Poco tempo dopo, tra il 16 e il 19 dicembre 1943, le SS lo arrestarono. Con lui finirono al Coroneo i dirigenti del CLN triestino: il cattolico Tanasco, i comunisti Zulian e Pisoni, il liberale Gandusio e il socialista Puecher. La notte del 28 febbraio, assieme ad altri 70 prigionieri, essi furono rinchiusi in un carro bestiami e condotti a Dachau.
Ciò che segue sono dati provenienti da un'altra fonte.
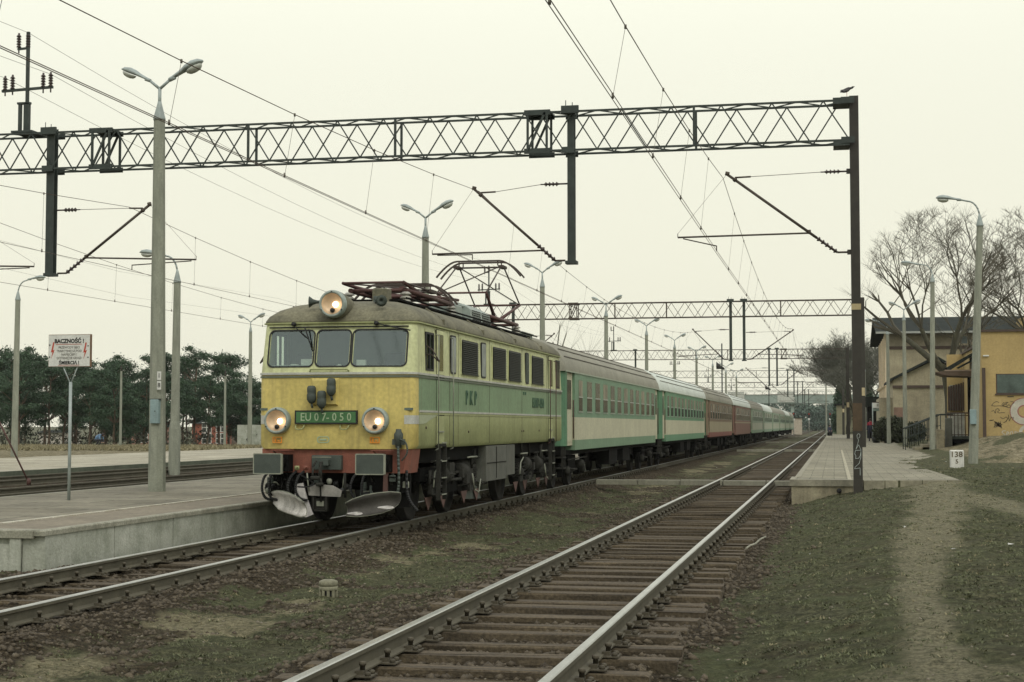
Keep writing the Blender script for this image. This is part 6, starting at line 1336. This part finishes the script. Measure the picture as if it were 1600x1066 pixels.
def leafmass(name, pts, spread, m_, lf, per, label, kind):
    P = np.repeat(np.array(pts), per, 0); n_ = len(P); P = P+rng.normal(0, 1, (n_, 3))*np.array(spread); D = rng.normal(0, lf, (n_, 3, 3)); o = fastmesh(name, (P[:, None]+D).reshape(-1, 3), np.arange(3*n_).reshape(-1, 3), m_); return o
pts = []
for i in range(1600):
    x = rng.uniform(-130, 60); y = rng.uniform(520, 570); top = 7.2+2.6*vnoise(x, 0, 9, 3)+1.6*vnoise(x, 0, 2.5, 4); pts.append((x, y, rng.uniform(.5, top)))
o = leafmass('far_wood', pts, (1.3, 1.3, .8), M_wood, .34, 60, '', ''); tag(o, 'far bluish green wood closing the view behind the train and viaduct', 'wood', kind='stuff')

# ================================================================== TREES
def bare_tree(x, y, z0, ht, spread, label, seed, lean=0, depth=6, trunk_r=.28, trunk_h=.28, grp=None, tw=M_twig, tr=M_bark, rmin=.012, fork=3, bound=None):
    R = random.Random(seed); T = empty('bare_tree', (x, y, z0)); tag(T, label, 'tree', grp); tm = MB(); cm = MB()
    def grow(p, d, L_, r, k):
        n_ = 3; q = p; dd = d.copy()
        for i in range(n_):
            nd = (dd+Vector((R.uniform(-.22, .22), R.uniform(-.22, .22), R.uniform(-.10, .16)))).normalized(); e = q+nd*L_/n_; r2 = r*(1-.11*(i+1)) if k else r*(1-.1*(i+1))
            (tm if k < 2 else cm).tube(q, e, max(r*(1-.11*i), rmin), max(r2, rmin), n=7 if k < 2 else (4 if k < 4 else 3), cap=False)
            if k > 1 and k < depth and i < 2 and R.random() < .38:
                a = R.uniform(0, 2*PI); sd = Vector((math.cos(a), math.sin(a), R.uniform(-.1, .5))).normalized(); grow(e, (nd*.5+sd*.7).normalized(), L_*R.uniform(.5, .7), r2*.5, k+2)
            q = e; dd = nd
            if bound and k > 0 and ((e.x-bound[0])/bound[2])**2+(max(e.z-bound[1], (e.z-bound[1])*.55)/bound[3])**2+((e.y-y)/bound[2])**2 > 1: k = depth; break
        if k >= depth:
            for _ in range(5):
                a = R.uniform(0, 2*PI); sd = Vector((math.cos(a), math.sin(a), R.uniform(.0, .8))).normalized(); cm.tube(q, q+(dd*.6+sd*.7).normalized()*L_*R.uniform(.35, .7), rmin*.7, rmin*.35, n=3, cap=False)
            return
        nf = fork if k < 3 else R.choice((2, 3))
        for j in range(nf):
            a = 2*PI*(j+R.random()*.6)/nf; tilt = R.uniform(.35, .75)*spread; sd = Vector((math.cos(a), math.sin(a), 0)); nd = (dd+sd*tilt).normalized(); nd.z = nd.z*.80+.06
            grow(q, nd.normalized(), L_*R.uniform(.66, .86), r*.86*(R.uniform(.5, .72) if k < 1 else R.uniform(.46, .60)), k+1)
    grow(Vector((x, y, z0-.2)), Vector((lean, 0, 1)).normalized(), ht*trunk_h, trunk_r, 0)
    tm.build('trunk', tr, T, fix=False); cm.build('crown', tw, T, fix=False); return T
p = aty(1478, 690, 98); bare_tree(p.x+.35, 98, .35, 11.5, .80, 'bare mossy trunked tree with a broad round crown behind the stairs', 11, .02, 7, .44, .40, fork=4, rmin=.008, bound=(aty(1466, 480, 98).x, 9.1, 4.3, 5.4))
p = aty(1466, 690, 101); bare_tree(p.x+1.2, 103, .35, 9.0, .6, 'second bare trunk leaning right behind the mossy tree', 5, .10, 6, .26, .40, fork=3, rmin=.008, bound=(aty(1490, 480, 103).x, 9.0, 3.4, 4.6))
p = aty(1640, 690, 110); bare_tree(p.x, 110, .35, 14.5, .95, 'large bare tree reaching in from the right edge above the yellow building', 23, -.08, 7, .34, .32, fork=4, bound=(aty(1640, 450, 110).x, 10.8, 4.9, 6.0))
p = aty(1343, 690, 215); bare_tree(p.x, 215, .3, 17, .9, 'dark bare tree just right of the portal mast beyond the platform', 31, 0, 7, .35, .22, 'bare trees at the far platform', rmin=.014, fork=4, tw=M_twigmid)
p = aty(1325, 690, 235); bare_tree(p.x, 235, .3, 17.5, 1.0, 'dark bare tree overhanging the portals, left of the portal mast', 37, -.05, 7, .36, .22, 'bare trees at the far platform', rmin=.014, fork=4, tw=M_twigmid, bound=(aty(1322, 570, 235).x, 10.5, 5.2, 8.2))
p = aty(1368, 690, 190); bare_tree(p.x-.5, 190, .3, 14, .9, 'dark bare tree at the corner of the station roof', 41, 0, 7, .32, .22, 'bare trees at the far platform', rmin=.014, fork=4, tw=M_twigmid)
for u, h_, sd_ in ((864, 5.6, 1), (884, 7.5, 2), (900, 5.2, 3)):
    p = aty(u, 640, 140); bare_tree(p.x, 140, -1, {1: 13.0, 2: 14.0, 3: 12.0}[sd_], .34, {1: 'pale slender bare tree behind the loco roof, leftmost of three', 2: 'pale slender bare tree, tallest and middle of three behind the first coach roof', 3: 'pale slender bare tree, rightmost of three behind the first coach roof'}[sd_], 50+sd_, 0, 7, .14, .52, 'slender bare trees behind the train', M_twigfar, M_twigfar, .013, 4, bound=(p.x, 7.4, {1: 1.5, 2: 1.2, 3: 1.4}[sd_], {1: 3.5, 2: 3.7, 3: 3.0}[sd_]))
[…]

“A Dachau Foschiatti resistette 11 mesi. Fu mandato a lavorare” – scrive Galliano Fogar, che ha ricostruito la sua biografia con grande partecipazione ideale ed umana – “nelle officine sotterranee destinate ad alloggiare fabbriche di guerra. Bastonate, cibo acquoso e scarso, sofferenze fisiche e morali continue lo ridussero in condizioni penose. Si spense il 20 novembre 1944”.

Due mesi dopo un manifesto clandestino del Partito d’Azione viene fatto girare per la città. Ricorda a tutti l’olocausto di un “martire triestino” e in sua memoria si invitano i “compagni” alla lotta “perché il popolo italiano libero fino ai termini estremi suoi etnici ed il libero popolo jugoslavo, ambedue franchi da ogni nazionalismo mortale nemico della pace, possano sinceramente collaborare ed uniti esplicare la missione loro assegnata nella Federazione europea delle nazioni emancipate”.

Nel 1951 venne concessa a Gabriele Foschiatti la medaglia d’oro al valore militare.